#### The exercise:
Output the material word for word. Leave each picture out.

#### Source material:
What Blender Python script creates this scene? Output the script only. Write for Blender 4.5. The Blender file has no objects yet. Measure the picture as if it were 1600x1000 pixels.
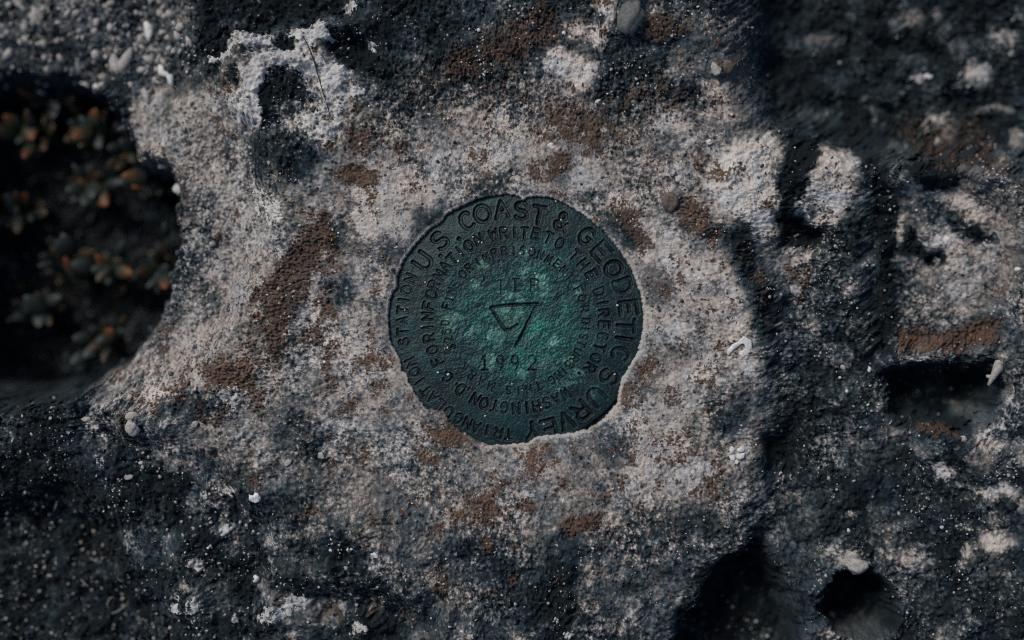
import bpy, math, random
import numpy as np
from mathutils import Vector, Matrix, Euler

random.seed(7)
S = bpy.context.scene
COL = S.collection
K = 0.000225                       # metres per layout unit (a marker is about 9 cm across)
FOC = 0.55                         # camera height above the marker, metres
FU = FOC / K

# ------------------------------------------------------------------ camera, sky, sun, exposure
cam_d = bpy.data.cameras.new('camera')
cam = bpy.data.objects.new('camera', cam_d); COL.objects.link(cam)
cam.location = (0, 0, FOC)
cam_d.sensor_width = 36; cam_d.lens = 55
cam_d.clip_start = 0.01; cam_d.clip_end = 100
cam_d.dof.use_dof = True
cam_d.dof.focus_distance = FOC + 0.001
cam_d.dof.aperture_fstop = 1.8
cam_d.dof.aperture_blades = 9
S.camera = cam

SUN_EL, SUN_AZ = math.radians(47), math.radians(-42)     # from the upper left of the picture
w = bpy.data.worlds.new('World'); S.world = w; w.use_nodes = True
nt = w.node_tree; bg = nt.nodes['Background']
sky = nt.nodes.new('ShaderNodeTexSky'); sky.sky_type = 'NISHITA'; sky.sun_disc = False
sky.sun_elevation = SUN_EL; sky.sun_rotation = SUN_AZ
nt.links.new(sky.outputs[0], bg.inputs[0]); bg.inputs[1].default_value = 0.075
sun_d = bpy.data.lights.new('sun', 'SUN'); sun_d.energy = 2.65; sun_d.angle = math.radians(21)
sun_d.color = (1.0, 0.935, 0.865)
sun = bpy.data.objects.new('sun', sun_d); COL.objects.link(sun)
sd = Vector((math.sin(SUN_AZ)*math.cos(SUN_EL), math.cos(SUN_AZ)*math.cos(SUN_EL), math.sin(SUN_EL)))
sun.rotation_euler = (-sd).to_track_quat('-Z', 'Y').to_euler()
S.view_settings.view_transform = 'Standard'; S.view_settings.look = 'None'
S.cycles.use_denoising = False; S.cycles.filter_width = 1.15
S.view_settings.exposure = 0.0; S.view_settings.gamma = 1.0

# ------------------------------------------------------------------ numpy noise
def _tab(seed):
    r = np.random.RandomState(seed)
    a = r.rand(256, 256).astype(np.float32) * 6.2831853
    return np.cos(a), np.sin(a)
_T = {}
def perlin(x, y, seed=0):
    if seed not in _T: _T[seed] = _tab(seed)
    gx, gy = _T[seed]
    xf = np.floor(x); yf = np.floor(y)
    xi = xf.astype(np.int32) & 255; yi = yf.astype(np.int32) & 255
    fx = (x - xf).astype(np.float32); fy = (y - yf).astype(np.float32)
    xj = (xi + 1) & 255; yj = (yi + 1) & 255
    u = fx*fx*fx*(fx*(fx*6-15)+10); v = fy*fy*fy*(fy*(fy*6-15)+10)
    a = gx[xi, yi]*fx + gy[xi, yi]*fy
    b = gx[xj, yi]*(fx-1) + gy[xj, yi]*fy
    c = gx[xi, yj]*fx + gy[xi, yj]*(fy-1)
    d = gx[xj, yj]*(fx-1) + gy[xj, yj]*(fy-1)
    p = a + u*(b-a); q = c + u*(d-c)
    return (p + v*(q-p)) * 1.5
def fbm(x, y, wl, octv=4, seed=0, gain=0.5):
    s = 0; a = 1.0; n = 0
    for o in range(octv):
        s = s + a*perlin(x/wl + 17.3*o, y/wl + 5.7*o, seed+o); n += a*a
        a *= gain; wl *= 0.5
    return s / math.sqrt(n)
def worley(x, y, wl, seed=0):
    r = np.random.RandomState(seed)
    jx = r.rand(256, 256).astype(np.float32); jy = r.rand(256, 256).astype(np.float32)
    x = (x/wl).astype(np.float32); y = (y/wl).astype(np.float32)
    xi = np.floor(x).astype(np.int32); yi = np.floor(y).astype(np.int32)
    fx = x - xi; fy = y - yi
    best = np.full(x.shape, 9.0, np.float32)
    for i in (-1, 0, 1):
        for j in (-1, 0, 1):
            a = (xi+i) & 255; b = (yi+j) & 255
            d = (i + jx[a, b] - fx)**2 + (j + jy[a, b] - fy)**2
            np.minimum(best, d, out=best)
    return np.sqrt(best)
def sstep(a, b, x):
    t = np.clip((x-a)/(b-a), 0, 1); return t*t*(3-2*t)

# ------------------------------------------------------------------ layout fields: polygons on a coarse map
CX0, CY0, CST = -330.0, -280.0, 2.0
CNX, CNY = 1131, 781
cgx, cgy = np.meshgrid(CX0 + CST*np.arange(CNX), CY0 + CST*np.arange(CNY))
cgx = cgx.astype(np.float32); cgy = cgy.astype(np.float32)
def sdf(poly, X, Y):
    d = np.full(X.shape, 1e9, np.float32); ins = np.zeros(X.shape, bool)
    n = len(poly)
    for i in range(n):
        ax, ay = poly[i]; bx, by = poly[(i+1) % n]
        ex, ey = bx-ax, by-ay; L = ex*ex+ey*ey+1e-9
        t = np.clip(((X-ax)*ex+(Y-ay)*ey)/L, 0, 1)
        d = np.minimum(d, (X-ax-t*ex)**2 + (Y-ay-t*ey)**2)
        if ay != by:
            c = ((ay > Y) != (by > Y)) & (X < ex*(Y-ay)/(by-ay)+ax)
            ins ^= c
    d = np.sqrt(d)
    return np.where(ins, d, -d)          # positive inside
def deep(poly, z):
    f = (FU - z)/FU
    return [(800+(x-800)*f, 500+(y-500)*f) for x, y in poly]
def ell(cx, cy, rx, ry, rot=0, n=18):
    c, s = math.cos(math.radians(rot)), math.sin(math.radians(rot))
    return [(cx + rx*math.cos(t)*c - ry*math.sin(t)*s, cy + rx*math.cos(t)*s + ry*math.sin(t)*c)
            for t in [2*math.pi*i/n for i in range(n)]]
def patch(F, poly, val, soft, z=0, mode='lerp'):
    if z: poly = deep(poly, z)
    xs = [p[0] for p in poly]; ys = [p[1] for p in poly]
    i0 = max(0, int((min(xs)-soft-CX0)/CST)-1); i1 = min(CNX, int((max(xs)+soft-CX0)/CST)+2)
    j0 = max(0, int((min(ys)-soft-CY0)/CST)-1); j1 = min(CNY, int((max(ys)+soft-CY0)/CST)+2)
    if i1 <= i0 or j1 <= j0: return
    m = sstep(-soft, soft, sdf(poly, cgx[j0:j1, i0:i1], cgy[j0:j1, i0:i1]))
    f = F[j0:j1, i0:i1]
    if mode == 'lerp': f += (val - f)*m
    elif mode == 'max': np.maximum(f, val*m, out=f)
    else: f += val*m
def sample(F, X, Y):
    u = np.clip((X-CX0)/CST, 0, CNX-1.001); v = np.clip((Y-CY0)/CST, 0, CNY-1.001)
    i = u.astype(np.int32); j = v.astype(np.int32); u = u-i; v = v-j
    return (F[j, i]*(1-u)+F[j, i+1]*u)*(1-v) + (F[j+1, i]*(1-u)+F[j+1, i+1]*u)*v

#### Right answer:
What Blender Python script creates this scene? Output the script only. Write for Blender 4.5. The Blender file has no objects yet. Measure the picture as if it were 1600x1000 pixels.
import bpy, math, random
import numpy as np
from mathutils import Vector, Matrix, Euler

random.seed(7)
S = bpy.context.scene
COL = S.collection
K = 0.000225                       # metres per layout unit (a marker is about 9 cm across)
FOC = 0.55                         # camera height above the marker, metres
FU = FOC / K

# ------------------------------------------------------------------ camera, sky, sun, exposure
cam_d = bpy.data.cameras.new('camera')
cam = bpy.data.objects.new('camera', cam_d); COL.objects.link(cam)
cam.location = (0, 0, FOC)
cam_d.sensor_width = 36; cam_d.lens = 55
cam_d.clip_start = 0.01; cam_d.clip_end = 100
cam_d.dof.use_dof = True
cam_d.dof.focus_distance = FOC + 0.001
cam_d.dof.aperture_fstop = 1.8
cam_d.dof.aperture_blades = 9
S.camera = cam

SUN_EL, SUN_AZ = math.radians(47), math.radians(-42)     # from the upper left of the picture
w = bpy.data.worlds.new('World'); S.world = w; w.use_nodes = True
nt = w.node_tree; bg = nt.nodes['Background']
sky = nt.nodes.new('ShaderNodeTexSky'); sky.sky_type = 'NISHITA'; sky.sun_disc = False
sky.sun_elevation = SUN_EL; sky.sun_rotation = SUN_AZ
nt.links.new(sky.outputs[0], bg.inputs[0]); bg.inputs[1].default_value = 0.075
sun_d = bpy.data.lights.new('sun', 'SUN'); sun_d.energy = 2.65; sun_d.angle = math.radians(21)
sun_d.color = (1.0, 0.935, 0.865)
sun = bpy.data.objects.new('sun', sun_d); COL.objects.link(sun)
sd = Vector((math.sin(SUN_AZ)*math.cos(SUN_EL), math.cos(SUN_AZ)*math.cos(SUN_EL), math.sin(SUN_EL)))
sun.rotation_euler = (-sd).to_track_quat('-Z', 'Y').to_euler()
S.view_settings.view_transform = 'Standard'; S.view_settings.look = 'None'
S.cycles.use_denoising = False; S.cycles.filter_width = 1.15
S.view_settings.exposure = 0.0; S.view_settings.gamma = 1.0

# ------------------------------------------------------------------ numpy noise
def _tab(seed):
    r = np.random.RandomState(seed)
    a = r.rand(256, 256).astype(np.float32) * 6.2831853
    return np.cos(a), np.sin(a)
_T = {}
def perlin(x, y, seed=0):
    if seed not in _T: _T[seed] = _tab(seed)
    gx, gy = _T[seed]
    xf = np.floor(x); yf = np.floor(y)
    xi = xf.astype(np.int32) & 255; yi = yf.astype(np.int32) & 255
    fx = (x - xf).astype(np.float32); fy = (y - yf).astype(np.float32)
    xj = (xi + 1) & 255; yj = (yi + 1) & 255
    u = fx*fx*fx*(fx*(fx*6-15)+10); v = fy*fy*fy*(fy*(fy*6-15)+10)
    a = gx[xi, yi]*fx + gy[xi, yi]*fy
    b = gx[xj, yi]*(fx-1) + gy[xj, yi]*fy
    c = gx[xi, yj]*fx + gy[xi, yj]*(fy-1)
    d = gx[xj, yj]*(fx-1) + gy[xj, yj]*(fy-1)
    p = a + u*(b-a); q = c + u*(d-c)
    return (p + v*(q-p)) * 1.5
def fbm(x, y, wl, octv=4, seed=0, gain=0.5):
    s = 0; a = 1.0; n = 0
    for o in range(octv):
        s = s + a*perlin(x/wl + 17.3*o, y/wl + 5.7*o, seed+o); n += a*a
        a *= gain; wl *= 0.5
    return s / math.sqrt(n)
def worley(x, y, wl, seed=0):
    r = np.random.RandomState(seed)
    jx = r.rand(256, 256).astype(np.float32); jy = r.rand(256, 256).astype(np.float32)
    x = (x/wl).astype(np.float32); y = (y/wl).astype(np.float32)
    xi = np.floor(x).astype(np.int32); yi = np.floor(y).astype(np.int32)
    fx = x - xi; fy = y - yi
    best = np.full(x.shape, 9.0, np.float32)
    for i in (-1, 0, 1):
        for j in (-1, 0, 1):
            a = (xi+i) & 255; b = (yi+j) & 255
            d = (i + jx[a, b] - fx)**2 + (j + jy[a, b] - fy)**2
            np.minimum(best, d, out=best)
    return np.sqrt(best)
def sstep(a, b, x):
    t = np.clip((x-a)/(b-a), 0, 1); return t*t*(3-2*t)

# ------------------------------------------------------------------ layout fields: polygons on a coarse map
CX0, CY0, CST = -330.0, -280.0, 2.0
CNX, CNY = 1131, 781
cgx, cgy = np.meshgrid(CX0 + CST*np.arange(CNX), CY0 + CST*np.arange(CNY))
cgx = cgx.astype(np.float32); cgy = cgy.astype(np.float32)
def sdf(poly, X, Y):
    d = np.full(X.shape, 1e9, np.float32); ins = np.zeros(X.shape, bool)
    n = len(poly)
    for i in range(n):
        ax, ay = poly[i]; bx, by = poly[(i+1) % n]
        ex, ey = bx-ax, by-ay; L = ex*ex+ey*ey+1e-9
        t = np.clip(((X-ax)*ex+(Y-ay)*ey)/L, 0, 1)
        d = np.minimum(d, (X-ax-t*ex)**2 + (Y-ay-t*ey)**2)
        if ay != by:
            c = ((ay > Y) != (by > Y)) & (X < ex*(Y-ay)/(by-ay)+ax)
            ins ^= c
    d = np.sqrt(d)
    return np.where(ins, d, -d)          # positive inside
def deep(poly, z):
    f = (FU - z)/FU
    return [(800+(x-800)*f, 500+(y-500)*f) for x, y in poly]
def ell(cx, cy, rx, ry, rot=0, n=18):
    c, s = math.cos(math.radians(rot)), math.sin(math.radians(rot))
    return [(cx + rx*math.cos(t)*c - ry*math.sin(t)*s, cy + rx*math.cos(t)*s + ry*math.sin(t)*c)
            for t in [2*math.pi*i/n for i in range(n)]]
def patch(F, poly, val, soft, z=0, mode='lerp'):
    if z: poly = deep(poly, z)
    xs = [p[0] for p in poly]; ys = [p[1] for p in poly]
    i0 = max(0, int((min(xs)-soft-CX0)/CST)-1); i1 = min(CNX, int((max(xs)+soft-CX0)/CST)+2)
    j0 = max(0, int((min(ys)-soft-CY0)/CST)-1); j1 = min(CNY, int((max(ys)+soft-CY0)/CST)+2)
    if i1 <= i0 or j1 <= j0: return
    m = sstep(-soft, soft, sdf(poly, cgx[j0:j1, i0:i1], cgy[j0:j1, i0:i1]))
    f = F[j0:j1, i0:i1]
    if mode == 'lerp': f += (val - f)*m
    elif mode == 'max': np.maximum(f, val*m, out=f)
    else: f += val*m
def sample(F, X, Y):
    u = np.clip((X-CX0)/CST, 0, CNX-1.001); v = np.clip((Y-CY0)/CST, 0, CNY-1.001)
    i = u.astype(np.int32); j = v.astype(np.int32); u = u-i; v = v-j
    return (F[j, i]*(1-u)+F[j, i+1]*u)*(1-v) + (F[j+1, i]*(1-u)+F[j+1, i+1]*u)*v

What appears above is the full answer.